Scene from "Lost in Starlight" (2025)

There’s a bit of production trivia that I think adds a layer of poignancy: this was Netflix’s first foray into original Korean animated features. For years, Korea has been the "outsourced" labor for Western animation, but here they are taking the wheel, telling a story that is culturally specific yet universally resonant. It reflects the industry’s shift toward recognizing domestic creators as more than just technical help, but as the primary visionaries of the streaming age.

Scene from "Lost in Starlight" (2025)

If I have one minor complaint, it’s that the pacing in the second act occasionally feels like it’s drifting into the void along with the spacecraft. There are a few sequences that feel like they’re padding the 96-minute runtime to hit that feature-length sweet spot. However, the emotional payoff in the final fifteen minutes is so earned that I’m willing to forgive a little mid-movie meandering.

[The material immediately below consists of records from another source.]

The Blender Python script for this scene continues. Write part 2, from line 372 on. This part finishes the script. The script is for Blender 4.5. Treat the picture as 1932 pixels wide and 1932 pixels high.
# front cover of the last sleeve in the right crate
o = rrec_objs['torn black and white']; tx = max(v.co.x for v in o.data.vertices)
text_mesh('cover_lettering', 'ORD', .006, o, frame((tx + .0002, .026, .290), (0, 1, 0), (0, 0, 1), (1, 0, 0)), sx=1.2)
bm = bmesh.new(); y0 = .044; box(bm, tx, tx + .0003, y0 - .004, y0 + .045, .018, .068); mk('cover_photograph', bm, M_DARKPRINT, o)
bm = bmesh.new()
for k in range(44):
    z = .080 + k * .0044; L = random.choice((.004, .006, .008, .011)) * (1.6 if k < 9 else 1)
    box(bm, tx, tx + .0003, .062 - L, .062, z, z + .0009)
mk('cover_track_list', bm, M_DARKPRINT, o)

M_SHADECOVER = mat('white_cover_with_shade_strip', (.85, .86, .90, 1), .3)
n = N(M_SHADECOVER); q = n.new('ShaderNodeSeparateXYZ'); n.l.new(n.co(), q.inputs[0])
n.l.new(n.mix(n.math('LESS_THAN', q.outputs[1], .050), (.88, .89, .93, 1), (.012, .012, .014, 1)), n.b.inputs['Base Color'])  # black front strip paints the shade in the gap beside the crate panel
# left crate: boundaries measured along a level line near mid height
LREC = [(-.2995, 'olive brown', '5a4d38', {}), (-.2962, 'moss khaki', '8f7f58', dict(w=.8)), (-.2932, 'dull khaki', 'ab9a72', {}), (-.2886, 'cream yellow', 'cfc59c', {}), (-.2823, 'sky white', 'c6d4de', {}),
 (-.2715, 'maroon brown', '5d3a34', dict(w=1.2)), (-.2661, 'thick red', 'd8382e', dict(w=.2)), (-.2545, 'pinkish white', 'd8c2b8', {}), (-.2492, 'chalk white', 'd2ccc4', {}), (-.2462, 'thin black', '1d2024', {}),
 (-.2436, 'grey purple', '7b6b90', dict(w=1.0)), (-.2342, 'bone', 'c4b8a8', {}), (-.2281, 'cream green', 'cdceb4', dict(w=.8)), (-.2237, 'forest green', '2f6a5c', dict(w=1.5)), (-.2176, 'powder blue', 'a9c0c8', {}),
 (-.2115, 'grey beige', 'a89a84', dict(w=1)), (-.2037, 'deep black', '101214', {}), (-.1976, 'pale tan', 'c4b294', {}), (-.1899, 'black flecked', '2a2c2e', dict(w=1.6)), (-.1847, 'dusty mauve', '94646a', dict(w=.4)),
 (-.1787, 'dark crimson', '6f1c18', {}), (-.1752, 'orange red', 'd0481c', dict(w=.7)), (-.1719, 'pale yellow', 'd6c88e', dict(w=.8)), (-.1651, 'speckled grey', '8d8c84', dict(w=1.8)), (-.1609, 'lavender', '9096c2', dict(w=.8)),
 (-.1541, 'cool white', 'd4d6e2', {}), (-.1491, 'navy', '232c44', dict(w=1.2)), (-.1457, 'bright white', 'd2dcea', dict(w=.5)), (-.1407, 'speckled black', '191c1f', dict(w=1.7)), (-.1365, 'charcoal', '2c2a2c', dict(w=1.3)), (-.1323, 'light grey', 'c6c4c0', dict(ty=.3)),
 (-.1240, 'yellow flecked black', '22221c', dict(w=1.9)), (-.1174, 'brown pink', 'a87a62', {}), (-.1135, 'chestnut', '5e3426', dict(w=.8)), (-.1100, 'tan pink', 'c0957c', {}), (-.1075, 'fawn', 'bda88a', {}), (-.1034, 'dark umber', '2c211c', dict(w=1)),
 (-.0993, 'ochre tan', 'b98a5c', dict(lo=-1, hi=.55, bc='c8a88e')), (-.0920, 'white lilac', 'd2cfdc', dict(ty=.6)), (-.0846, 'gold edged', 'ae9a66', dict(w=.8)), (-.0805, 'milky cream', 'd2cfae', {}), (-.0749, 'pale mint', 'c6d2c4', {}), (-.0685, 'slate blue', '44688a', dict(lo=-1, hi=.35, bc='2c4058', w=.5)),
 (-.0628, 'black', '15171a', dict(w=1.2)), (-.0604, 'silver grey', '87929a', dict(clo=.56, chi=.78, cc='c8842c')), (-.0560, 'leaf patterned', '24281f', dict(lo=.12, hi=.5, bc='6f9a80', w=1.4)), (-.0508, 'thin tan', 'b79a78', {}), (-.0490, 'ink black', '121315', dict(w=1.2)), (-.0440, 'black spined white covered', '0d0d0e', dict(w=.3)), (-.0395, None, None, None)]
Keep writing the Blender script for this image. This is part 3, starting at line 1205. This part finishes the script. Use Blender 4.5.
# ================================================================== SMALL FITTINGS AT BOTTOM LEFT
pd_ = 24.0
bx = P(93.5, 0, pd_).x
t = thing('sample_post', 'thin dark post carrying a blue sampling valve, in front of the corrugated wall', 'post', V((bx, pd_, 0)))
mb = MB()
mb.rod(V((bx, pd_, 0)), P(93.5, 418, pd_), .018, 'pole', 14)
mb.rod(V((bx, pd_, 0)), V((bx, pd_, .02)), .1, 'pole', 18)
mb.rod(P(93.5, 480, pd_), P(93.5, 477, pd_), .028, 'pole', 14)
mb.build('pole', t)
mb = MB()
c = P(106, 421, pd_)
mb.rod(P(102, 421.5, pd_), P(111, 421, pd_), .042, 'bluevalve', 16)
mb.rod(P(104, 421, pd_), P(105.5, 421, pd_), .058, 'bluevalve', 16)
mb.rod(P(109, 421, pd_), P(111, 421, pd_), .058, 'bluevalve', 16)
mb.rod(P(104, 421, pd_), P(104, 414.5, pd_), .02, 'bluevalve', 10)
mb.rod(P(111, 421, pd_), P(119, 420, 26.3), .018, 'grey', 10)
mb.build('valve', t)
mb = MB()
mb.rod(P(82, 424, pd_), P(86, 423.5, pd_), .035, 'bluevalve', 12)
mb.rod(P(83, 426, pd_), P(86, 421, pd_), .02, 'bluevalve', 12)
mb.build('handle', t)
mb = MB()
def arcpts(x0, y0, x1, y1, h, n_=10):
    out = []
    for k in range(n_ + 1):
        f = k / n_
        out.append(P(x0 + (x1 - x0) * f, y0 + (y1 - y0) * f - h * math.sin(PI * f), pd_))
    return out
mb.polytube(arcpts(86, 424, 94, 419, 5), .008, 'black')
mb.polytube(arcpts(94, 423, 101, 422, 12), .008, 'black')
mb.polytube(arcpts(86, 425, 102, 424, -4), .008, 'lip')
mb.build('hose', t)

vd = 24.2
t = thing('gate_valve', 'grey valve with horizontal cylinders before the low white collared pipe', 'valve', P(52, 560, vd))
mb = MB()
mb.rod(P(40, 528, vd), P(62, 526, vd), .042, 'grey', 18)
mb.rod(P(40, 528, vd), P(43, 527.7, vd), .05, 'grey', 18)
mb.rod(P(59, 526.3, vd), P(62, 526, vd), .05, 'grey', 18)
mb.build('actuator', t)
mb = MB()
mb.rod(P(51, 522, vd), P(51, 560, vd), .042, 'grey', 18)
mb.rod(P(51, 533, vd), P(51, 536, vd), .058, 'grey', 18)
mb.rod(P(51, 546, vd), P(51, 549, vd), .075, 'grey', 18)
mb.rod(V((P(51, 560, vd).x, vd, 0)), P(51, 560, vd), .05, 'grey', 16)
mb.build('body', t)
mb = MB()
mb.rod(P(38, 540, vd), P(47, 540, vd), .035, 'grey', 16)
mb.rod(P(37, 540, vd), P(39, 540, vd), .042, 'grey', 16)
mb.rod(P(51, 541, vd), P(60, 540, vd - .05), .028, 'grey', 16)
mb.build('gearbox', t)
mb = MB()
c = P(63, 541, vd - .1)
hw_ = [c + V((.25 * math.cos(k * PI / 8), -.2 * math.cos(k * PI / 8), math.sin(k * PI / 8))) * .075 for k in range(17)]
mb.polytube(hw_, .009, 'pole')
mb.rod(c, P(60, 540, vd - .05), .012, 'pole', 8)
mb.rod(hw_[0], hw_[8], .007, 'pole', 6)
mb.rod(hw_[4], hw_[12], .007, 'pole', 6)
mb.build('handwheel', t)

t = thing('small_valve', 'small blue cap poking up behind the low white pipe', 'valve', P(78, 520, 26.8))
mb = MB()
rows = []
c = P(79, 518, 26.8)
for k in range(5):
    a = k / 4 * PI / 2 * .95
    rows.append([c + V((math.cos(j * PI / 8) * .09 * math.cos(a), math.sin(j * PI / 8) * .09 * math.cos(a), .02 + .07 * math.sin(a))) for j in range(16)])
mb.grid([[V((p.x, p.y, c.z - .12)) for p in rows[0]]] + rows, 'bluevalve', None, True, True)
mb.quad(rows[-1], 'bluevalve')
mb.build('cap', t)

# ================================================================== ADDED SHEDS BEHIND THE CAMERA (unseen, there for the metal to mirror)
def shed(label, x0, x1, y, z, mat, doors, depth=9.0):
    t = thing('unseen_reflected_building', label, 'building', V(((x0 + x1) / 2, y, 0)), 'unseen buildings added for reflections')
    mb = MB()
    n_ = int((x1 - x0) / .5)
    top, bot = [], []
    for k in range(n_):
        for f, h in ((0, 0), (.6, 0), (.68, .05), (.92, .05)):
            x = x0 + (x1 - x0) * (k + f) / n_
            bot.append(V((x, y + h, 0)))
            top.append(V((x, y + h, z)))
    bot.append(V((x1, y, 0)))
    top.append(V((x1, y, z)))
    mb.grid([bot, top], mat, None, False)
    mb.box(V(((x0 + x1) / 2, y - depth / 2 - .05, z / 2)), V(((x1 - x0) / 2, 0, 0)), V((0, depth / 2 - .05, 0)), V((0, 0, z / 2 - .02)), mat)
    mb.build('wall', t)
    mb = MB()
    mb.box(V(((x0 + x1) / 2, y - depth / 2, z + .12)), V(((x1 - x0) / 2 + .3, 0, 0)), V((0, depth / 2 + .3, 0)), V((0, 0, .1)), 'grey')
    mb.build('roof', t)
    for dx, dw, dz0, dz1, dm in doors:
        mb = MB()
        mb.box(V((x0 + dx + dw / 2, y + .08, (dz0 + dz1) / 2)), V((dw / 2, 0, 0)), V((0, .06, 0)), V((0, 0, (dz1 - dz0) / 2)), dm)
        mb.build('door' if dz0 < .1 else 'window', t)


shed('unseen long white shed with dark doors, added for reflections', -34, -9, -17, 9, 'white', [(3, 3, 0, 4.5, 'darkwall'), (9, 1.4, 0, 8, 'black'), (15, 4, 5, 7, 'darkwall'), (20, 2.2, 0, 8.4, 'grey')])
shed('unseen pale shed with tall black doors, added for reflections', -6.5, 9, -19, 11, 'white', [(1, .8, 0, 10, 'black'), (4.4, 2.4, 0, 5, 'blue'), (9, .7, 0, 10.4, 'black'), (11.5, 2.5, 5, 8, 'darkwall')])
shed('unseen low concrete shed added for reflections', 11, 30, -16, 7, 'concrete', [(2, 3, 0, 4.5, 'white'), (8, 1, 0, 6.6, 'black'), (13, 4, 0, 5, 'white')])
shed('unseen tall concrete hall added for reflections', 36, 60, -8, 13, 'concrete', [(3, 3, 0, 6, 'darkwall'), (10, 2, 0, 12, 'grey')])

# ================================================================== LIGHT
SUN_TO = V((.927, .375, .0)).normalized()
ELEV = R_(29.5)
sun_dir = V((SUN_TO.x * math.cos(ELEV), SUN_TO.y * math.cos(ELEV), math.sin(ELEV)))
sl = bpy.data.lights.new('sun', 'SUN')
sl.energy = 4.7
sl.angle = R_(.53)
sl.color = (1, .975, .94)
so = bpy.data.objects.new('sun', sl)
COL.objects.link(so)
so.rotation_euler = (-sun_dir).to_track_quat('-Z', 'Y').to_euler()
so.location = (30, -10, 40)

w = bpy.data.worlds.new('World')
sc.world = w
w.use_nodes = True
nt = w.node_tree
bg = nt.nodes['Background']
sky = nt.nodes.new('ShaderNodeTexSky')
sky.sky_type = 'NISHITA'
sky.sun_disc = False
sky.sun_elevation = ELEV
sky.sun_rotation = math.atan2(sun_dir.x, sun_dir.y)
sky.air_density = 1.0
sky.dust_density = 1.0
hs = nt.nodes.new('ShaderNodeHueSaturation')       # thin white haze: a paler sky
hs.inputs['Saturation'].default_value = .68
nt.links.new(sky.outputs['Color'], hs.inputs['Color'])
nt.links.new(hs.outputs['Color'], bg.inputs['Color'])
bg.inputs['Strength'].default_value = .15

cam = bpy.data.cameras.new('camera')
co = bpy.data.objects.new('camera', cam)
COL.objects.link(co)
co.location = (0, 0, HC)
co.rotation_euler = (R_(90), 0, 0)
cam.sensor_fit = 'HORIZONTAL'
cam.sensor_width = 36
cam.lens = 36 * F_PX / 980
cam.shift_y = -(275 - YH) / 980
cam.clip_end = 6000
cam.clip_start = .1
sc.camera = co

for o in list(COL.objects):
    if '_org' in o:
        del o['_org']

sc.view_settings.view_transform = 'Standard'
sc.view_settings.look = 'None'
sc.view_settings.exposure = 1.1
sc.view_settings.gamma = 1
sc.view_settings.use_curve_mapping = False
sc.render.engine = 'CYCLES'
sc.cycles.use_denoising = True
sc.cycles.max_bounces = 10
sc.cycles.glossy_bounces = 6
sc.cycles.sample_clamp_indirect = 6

Scene from "Lost in Starlight" (2025)
8.5 /10

Must Watch

Lost in Starlight is a quiet triumph. It manages to take the grandest possible scale—the infinite reaches of the cosmos—and shrink it down to the size of a heartbeat. It’s the kind of movie that makes you want to put your phone in another room, sit by a window, and just think about the people you’d wait seventy million miles for. In a year of loud, clashing blockbusters, this is the beautiful, shimmering signal that actually cut through the noise.